(Saved entries)
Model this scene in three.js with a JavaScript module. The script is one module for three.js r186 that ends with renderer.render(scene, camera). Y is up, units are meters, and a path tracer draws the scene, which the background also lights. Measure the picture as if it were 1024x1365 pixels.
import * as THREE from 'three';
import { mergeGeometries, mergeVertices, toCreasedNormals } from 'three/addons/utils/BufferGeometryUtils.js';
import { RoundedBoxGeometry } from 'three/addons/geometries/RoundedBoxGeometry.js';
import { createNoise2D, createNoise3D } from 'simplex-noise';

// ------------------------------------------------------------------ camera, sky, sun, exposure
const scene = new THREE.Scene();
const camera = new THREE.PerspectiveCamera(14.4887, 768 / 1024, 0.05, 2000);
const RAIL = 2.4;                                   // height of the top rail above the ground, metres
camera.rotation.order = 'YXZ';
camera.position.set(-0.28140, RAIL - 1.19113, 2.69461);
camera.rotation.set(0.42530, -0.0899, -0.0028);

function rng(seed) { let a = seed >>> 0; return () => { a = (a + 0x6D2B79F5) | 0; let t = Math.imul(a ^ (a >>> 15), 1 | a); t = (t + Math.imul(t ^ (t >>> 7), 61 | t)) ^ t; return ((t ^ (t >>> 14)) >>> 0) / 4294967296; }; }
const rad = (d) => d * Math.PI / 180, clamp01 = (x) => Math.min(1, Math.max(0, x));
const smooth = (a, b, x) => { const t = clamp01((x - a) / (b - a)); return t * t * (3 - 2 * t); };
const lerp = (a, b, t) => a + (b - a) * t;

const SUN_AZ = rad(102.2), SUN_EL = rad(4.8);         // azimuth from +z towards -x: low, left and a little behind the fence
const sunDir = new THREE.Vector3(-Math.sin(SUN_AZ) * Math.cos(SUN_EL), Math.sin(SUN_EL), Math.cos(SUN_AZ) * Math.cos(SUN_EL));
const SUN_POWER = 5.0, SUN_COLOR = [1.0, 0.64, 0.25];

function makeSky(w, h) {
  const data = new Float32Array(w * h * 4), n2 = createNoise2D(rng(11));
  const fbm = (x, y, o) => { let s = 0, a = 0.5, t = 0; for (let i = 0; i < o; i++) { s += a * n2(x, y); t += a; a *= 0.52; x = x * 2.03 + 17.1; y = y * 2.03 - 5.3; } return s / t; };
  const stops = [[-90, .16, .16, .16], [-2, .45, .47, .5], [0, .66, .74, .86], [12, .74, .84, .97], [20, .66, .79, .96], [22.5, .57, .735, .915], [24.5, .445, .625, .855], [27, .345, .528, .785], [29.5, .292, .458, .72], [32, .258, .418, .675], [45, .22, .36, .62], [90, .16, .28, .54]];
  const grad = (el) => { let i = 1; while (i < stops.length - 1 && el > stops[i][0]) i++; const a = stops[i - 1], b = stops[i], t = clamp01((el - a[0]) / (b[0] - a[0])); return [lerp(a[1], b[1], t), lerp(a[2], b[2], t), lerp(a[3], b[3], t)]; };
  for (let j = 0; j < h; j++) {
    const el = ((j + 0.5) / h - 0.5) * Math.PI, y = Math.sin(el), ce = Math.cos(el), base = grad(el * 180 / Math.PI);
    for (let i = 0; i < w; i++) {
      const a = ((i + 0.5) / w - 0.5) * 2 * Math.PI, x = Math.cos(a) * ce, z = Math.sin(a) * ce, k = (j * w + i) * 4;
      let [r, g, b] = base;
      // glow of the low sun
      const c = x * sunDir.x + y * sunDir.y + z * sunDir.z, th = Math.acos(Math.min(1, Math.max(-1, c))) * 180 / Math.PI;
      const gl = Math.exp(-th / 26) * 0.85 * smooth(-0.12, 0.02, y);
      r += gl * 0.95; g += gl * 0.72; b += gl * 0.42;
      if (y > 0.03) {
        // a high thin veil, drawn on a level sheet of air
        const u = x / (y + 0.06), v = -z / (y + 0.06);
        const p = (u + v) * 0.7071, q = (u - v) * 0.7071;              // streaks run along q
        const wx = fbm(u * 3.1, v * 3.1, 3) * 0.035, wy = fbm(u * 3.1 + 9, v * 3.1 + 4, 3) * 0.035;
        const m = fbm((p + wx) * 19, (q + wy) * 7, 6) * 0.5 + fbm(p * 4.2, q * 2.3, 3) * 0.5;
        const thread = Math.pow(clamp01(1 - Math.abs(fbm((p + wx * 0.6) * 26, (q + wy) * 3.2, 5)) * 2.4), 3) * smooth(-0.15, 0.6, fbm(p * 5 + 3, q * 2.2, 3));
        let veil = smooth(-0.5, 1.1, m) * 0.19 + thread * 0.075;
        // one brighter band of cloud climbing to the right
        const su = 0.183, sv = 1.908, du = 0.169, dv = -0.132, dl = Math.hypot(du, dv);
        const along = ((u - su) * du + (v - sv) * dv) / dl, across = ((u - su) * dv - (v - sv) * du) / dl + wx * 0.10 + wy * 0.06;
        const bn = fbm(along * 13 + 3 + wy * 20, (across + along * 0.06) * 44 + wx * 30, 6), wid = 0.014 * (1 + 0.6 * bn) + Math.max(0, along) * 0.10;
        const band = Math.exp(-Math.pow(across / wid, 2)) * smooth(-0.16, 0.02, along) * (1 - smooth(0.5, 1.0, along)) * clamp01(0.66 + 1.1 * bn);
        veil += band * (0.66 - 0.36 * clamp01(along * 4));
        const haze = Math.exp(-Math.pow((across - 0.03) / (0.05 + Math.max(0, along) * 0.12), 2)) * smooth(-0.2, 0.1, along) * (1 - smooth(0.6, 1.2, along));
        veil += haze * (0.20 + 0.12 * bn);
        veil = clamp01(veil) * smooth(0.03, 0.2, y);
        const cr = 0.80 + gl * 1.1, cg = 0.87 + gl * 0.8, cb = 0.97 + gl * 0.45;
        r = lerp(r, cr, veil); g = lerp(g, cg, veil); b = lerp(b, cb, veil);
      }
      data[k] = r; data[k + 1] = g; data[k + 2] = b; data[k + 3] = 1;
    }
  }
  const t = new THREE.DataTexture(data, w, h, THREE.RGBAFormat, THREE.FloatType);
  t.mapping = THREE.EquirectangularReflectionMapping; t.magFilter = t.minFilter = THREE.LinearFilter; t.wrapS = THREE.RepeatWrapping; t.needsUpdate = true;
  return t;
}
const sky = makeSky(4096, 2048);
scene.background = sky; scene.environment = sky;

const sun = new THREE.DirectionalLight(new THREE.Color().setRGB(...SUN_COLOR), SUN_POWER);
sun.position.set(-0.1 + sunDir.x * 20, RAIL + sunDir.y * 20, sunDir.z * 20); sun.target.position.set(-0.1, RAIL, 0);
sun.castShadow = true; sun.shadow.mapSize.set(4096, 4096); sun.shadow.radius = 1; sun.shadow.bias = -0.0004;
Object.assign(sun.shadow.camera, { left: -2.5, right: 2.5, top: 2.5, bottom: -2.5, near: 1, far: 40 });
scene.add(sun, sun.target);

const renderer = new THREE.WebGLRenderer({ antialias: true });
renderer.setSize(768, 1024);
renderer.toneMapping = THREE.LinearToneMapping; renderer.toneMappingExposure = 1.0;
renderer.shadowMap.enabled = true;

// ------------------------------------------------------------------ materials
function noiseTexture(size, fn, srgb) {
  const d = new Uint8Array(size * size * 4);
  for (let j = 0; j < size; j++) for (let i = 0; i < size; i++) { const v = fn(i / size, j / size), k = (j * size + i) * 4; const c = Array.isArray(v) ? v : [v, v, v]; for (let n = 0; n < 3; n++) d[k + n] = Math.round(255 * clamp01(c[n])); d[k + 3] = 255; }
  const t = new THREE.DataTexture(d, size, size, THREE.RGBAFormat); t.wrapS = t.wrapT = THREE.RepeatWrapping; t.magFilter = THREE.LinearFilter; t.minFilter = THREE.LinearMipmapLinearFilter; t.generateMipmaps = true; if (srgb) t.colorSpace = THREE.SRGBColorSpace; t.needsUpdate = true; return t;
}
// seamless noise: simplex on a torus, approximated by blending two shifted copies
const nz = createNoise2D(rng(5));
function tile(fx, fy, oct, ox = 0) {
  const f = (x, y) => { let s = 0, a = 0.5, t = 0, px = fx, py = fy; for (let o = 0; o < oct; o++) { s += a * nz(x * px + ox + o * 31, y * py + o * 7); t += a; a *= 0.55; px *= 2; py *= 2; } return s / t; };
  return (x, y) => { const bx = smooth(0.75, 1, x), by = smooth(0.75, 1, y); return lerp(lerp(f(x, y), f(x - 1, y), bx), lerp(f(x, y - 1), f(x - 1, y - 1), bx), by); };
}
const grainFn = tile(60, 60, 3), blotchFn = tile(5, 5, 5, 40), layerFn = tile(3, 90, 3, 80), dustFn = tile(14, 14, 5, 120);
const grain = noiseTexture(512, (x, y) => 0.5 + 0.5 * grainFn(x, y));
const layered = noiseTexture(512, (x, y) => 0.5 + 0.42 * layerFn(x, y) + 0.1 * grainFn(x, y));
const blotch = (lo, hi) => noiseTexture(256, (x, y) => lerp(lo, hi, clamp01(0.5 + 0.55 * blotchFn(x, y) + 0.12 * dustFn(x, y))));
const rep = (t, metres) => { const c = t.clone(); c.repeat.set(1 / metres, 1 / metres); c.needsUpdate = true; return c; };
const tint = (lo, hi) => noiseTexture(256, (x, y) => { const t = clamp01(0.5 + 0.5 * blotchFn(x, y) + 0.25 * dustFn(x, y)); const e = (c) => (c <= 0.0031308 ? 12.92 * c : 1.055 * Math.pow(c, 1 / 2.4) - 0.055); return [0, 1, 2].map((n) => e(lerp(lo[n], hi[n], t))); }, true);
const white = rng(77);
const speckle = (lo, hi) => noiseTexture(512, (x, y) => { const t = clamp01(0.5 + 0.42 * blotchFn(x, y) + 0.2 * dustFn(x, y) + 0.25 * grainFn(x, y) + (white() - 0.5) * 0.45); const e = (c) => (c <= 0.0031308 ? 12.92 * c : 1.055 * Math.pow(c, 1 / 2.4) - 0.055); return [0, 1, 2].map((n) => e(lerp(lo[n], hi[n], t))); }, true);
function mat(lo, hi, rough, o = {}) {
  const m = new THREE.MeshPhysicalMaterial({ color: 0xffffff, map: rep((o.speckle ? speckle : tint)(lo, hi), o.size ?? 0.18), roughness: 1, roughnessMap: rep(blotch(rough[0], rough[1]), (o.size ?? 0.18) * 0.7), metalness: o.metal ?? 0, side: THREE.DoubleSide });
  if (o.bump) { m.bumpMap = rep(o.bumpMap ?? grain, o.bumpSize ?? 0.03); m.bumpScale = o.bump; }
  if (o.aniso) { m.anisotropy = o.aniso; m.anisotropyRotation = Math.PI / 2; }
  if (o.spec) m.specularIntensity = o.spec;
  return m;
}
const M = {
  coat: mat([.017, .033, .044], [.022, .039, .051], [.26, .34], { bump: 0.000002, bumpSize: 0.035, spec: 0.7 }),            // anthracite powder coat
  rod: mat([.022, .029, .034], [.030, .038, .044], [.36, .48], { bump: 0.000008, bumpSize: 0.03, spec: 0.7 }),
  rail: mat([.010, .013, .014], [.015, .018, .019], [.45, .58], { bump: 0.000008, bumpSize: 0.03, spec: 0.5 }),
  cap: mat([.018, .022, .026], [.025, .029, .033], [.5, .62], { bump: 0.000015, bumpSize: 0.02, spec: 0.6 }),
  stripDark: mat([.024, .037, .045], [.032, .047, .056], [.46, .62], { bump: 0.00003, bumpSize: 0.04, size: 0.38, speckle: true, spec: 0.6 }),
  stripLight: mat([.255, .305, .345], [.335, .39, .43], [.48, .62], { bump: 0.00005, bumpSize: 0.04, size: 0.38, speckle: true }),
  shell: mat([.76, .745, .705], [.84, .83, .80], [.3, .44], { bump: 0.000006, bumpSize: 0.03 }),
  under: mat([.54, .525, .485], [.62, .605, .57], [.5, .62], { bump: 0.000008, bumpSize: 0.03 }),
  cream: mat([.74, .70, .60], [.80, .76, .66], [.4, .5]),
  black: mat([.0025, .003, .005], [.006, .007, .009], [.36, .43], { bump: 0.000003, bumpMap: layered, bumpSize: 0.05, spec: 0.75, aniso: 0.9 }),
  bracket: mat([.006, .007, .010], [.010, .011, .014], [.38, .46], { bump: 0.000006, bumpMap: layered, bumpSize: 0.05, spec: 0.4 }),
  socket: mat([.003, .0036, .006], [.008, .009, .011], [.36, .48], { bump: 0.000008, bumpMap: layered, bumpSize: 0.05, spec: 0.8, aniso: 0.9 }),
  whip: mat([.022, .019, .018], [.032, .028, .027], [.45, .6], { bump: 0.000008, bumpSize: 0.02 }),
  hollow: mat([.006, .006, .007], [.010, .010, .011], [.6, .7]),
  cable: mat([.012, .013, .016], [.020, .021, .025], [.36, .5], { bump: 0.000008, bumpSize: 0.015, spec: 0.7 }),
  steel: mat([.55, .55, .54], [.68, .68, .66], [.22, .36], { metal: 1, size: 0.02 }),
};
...
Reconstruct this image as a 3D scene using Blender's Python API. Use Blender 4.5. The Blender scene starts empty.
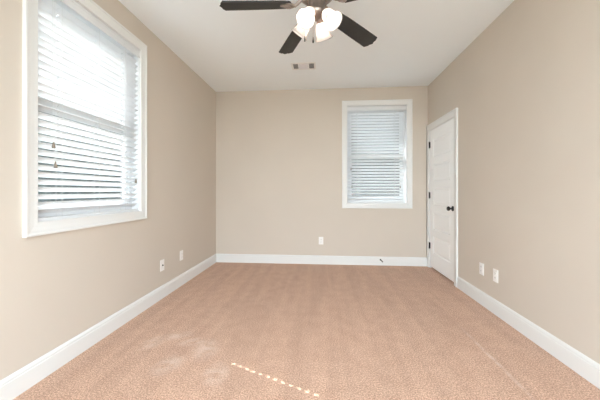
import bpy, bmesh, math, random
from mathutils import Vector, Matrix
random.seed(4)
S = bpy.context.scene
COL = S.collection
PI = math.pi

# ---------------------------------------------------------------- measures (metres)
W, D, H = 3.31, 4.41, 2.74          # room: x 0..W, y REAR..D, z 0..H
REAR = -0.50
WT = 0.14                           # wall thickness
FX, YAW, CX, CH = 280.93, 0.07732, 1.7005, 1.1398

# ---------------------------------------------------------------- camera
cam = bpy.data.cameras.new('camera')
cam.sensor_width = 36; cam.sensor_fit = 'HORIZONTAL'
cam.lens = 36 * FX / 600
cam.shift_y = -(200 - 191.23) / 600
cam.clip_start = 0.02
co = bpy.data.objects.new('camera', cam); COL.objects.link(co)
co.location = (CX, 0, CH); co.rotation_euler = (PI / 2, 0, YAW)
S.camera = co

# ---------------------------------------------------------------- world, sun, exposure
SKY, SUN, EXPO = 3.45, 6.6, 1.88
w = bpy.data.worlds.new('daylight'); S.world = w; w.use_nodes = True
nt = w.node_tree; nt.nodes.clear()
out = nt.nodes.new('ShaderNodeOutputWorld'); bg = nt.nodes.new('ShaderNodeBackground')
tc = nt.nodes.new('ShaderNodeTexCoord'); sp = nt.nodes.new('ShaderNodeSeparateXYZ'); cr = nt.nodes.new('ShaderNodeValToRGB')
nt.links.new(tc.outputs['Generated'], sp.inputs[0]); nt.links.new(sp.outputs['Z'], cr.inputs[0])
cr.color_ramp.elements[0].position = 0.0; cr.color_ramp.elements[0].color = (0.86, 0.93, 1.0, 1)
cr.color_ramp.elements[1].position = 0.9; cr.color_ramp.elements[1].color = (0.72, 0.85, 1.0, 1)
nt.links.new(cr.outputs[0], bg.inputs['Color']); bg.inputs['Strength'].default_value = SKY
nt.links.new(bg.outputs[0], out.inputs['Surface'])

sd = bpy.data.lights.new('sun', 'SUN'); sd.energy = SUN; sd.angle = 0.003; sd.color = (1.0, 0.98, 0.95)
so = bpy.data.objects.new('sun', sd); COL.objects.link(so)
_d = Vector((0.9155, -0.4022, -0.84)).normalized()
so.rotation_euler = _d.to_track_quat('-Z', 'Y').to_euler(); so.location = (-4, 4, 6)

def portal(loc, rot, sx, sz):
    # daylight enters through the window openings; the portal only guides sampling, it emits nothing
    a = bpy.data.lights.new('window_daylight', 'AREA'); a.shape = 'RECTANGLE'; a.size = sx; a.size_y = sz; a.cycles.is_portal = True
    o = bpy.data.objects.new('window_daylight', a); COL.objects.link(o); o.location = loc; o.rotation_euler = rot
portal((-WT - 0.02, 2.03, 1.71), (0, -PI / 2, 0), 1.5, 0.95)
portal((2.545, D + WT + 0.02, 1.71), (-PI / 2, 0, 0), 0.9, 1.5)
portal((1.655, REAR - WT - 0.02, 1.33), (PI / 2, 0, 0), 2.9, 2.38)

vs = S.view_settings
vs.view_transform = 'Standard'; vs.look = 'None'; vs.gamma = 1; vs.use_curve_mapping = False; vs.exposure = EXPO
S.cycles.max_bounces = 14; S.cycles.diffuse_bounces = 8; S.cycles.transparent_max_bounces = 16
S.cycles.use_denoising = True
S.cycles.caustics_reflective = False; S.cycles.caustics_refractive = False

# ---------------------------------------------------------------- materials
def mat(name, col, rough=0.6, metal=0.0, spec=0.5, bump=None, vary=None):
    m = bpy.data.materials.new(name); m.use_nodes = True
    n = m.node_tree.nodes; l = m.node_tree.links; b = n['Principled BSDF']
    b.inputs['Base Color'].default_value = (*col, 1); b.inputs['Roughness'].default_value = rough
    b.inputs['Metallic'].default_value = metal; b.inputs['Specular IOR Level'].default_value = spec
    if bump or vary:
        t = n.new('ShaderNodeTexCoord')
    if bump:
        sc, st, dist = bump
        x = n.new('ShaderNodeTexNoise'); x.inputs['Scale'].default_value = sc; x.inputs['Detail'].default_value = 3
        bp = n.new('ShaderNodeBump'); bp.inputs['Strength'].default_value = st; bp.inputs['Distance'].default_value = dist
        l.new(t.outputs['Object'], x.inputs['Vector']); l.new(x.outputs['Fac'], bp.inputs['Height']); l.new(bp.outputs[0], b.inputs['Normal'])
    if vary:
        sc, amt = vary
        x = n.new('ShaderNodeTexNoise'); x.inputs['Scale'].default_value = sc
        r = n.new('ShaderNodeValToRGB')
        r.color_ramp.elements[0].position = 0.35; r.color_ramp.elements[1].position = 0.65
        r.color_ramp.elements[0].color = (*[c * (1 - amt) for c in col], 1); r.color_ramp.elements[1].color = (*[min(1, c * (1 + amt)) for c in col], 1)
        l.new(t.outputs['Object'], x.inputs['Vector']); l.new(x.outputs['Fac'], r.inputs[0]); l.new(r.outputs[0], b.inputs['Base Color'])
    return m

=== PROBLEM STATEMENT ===
Exactly and only the lines from the line with "Reconstruct this image" to the line with "so.rotation_euler = _d.to_track_quat('-Z', 'Y').to_euler();", both ends included, should be echoed. Do not carry over the pictures.

=== SOLUTION TO THIS TASK ===
Reconstruct this image as a 3D scene using Blender's Python API. Use Blender 4.5. The Blender scene starts empty.
import bpy, bmesh, math, random
from mathutils import Vector, Matrix
random.seed(4)
S = bpy.context.scene
COL = S.collection
PI = math.pi

# ---------------------------------------------------------------- measures (metres)
W, D, H = 3.31, 4.41, 2.74          # room: x 0..W, y REAR..D, z 0..H
REAR = -0.50
WT = 0.14                           # wall thickness
FX, YAW, CX, CH = 280.93, 0.07732, 1.7005, 1.1398

# ---------------------------------------------------------------- camera
cam = bpy.data.cameras.new('camera')
cam.sensor_width = 36; cam.sensor_fit = 'HORIZONTAL'
cam.lens = 36 * FX / 600
cam.shift_y = -(200 - 191.23) / 600
cam.clip_start = 0.02
co = bpy.data.objects.new('camera', cam); COL.objects.link(co)
co.location = (CX, 0, CH); co.rotation_euler = (PI / 2, 0, YAW)
S.camera = co

# ---------------------------------------------------------------- world, sun, exposure
SKY, SUN, EXPO = 3.45, 6.6, 1.88
w = bpy.data.worlds.new('daylight'); S.world = w; w.use_nodes = True
nt = w.node_tree; nt.nodes.clear()
out = nt.nodes.new('ShaderNodeOutputWorld'); bg = nt.nodes.new('ShaderNodeBackground')
tc = nt.nodes.new('ShaderNodeTexCoord'); sp = nt.nodes.new('ShaderNodeSeparateXYZ'); cr = nt.nodes.new('ShaderNodeValToRGB')
nt.links.new(tc.outputs['Generated'], sp.inputs[0]); nt.links.new(sp.outputs['Z'], cr.inputs[0])
cr.color_ramp.elements[0].position = 0.0; cr.color_ramp.elements[0].color = (0.86, 0.93, 1.0, 1)
cr.color_ramp.elements[1].position = 0.9; cr.color_ramp.elements[1].color = (0.72, 0.85, 1.0, 1)
nt.links.new(cr.outputs[0], bg.inputs['Color']); bg.inputs['Strength'].default_value = SKY
nt.links.new(bg.outputs[0], out.inputs['Surface'])

sd = bpy.data.lights.new('sun', 'SUN'); sd.energy = SUN; sd.angle = 0.003; sd.color = (1.0, 0.98, 0.95)
so = bpy.data.objects.new('sun', sd); COL.objects.link(so)
_d = Vector((0.9155, -0.4022, -0.84)).normalized()
so.rotation_euler = _d.to_track_quat('-Z', 'Y').to_euler(); so.location = (-4, 4, 6)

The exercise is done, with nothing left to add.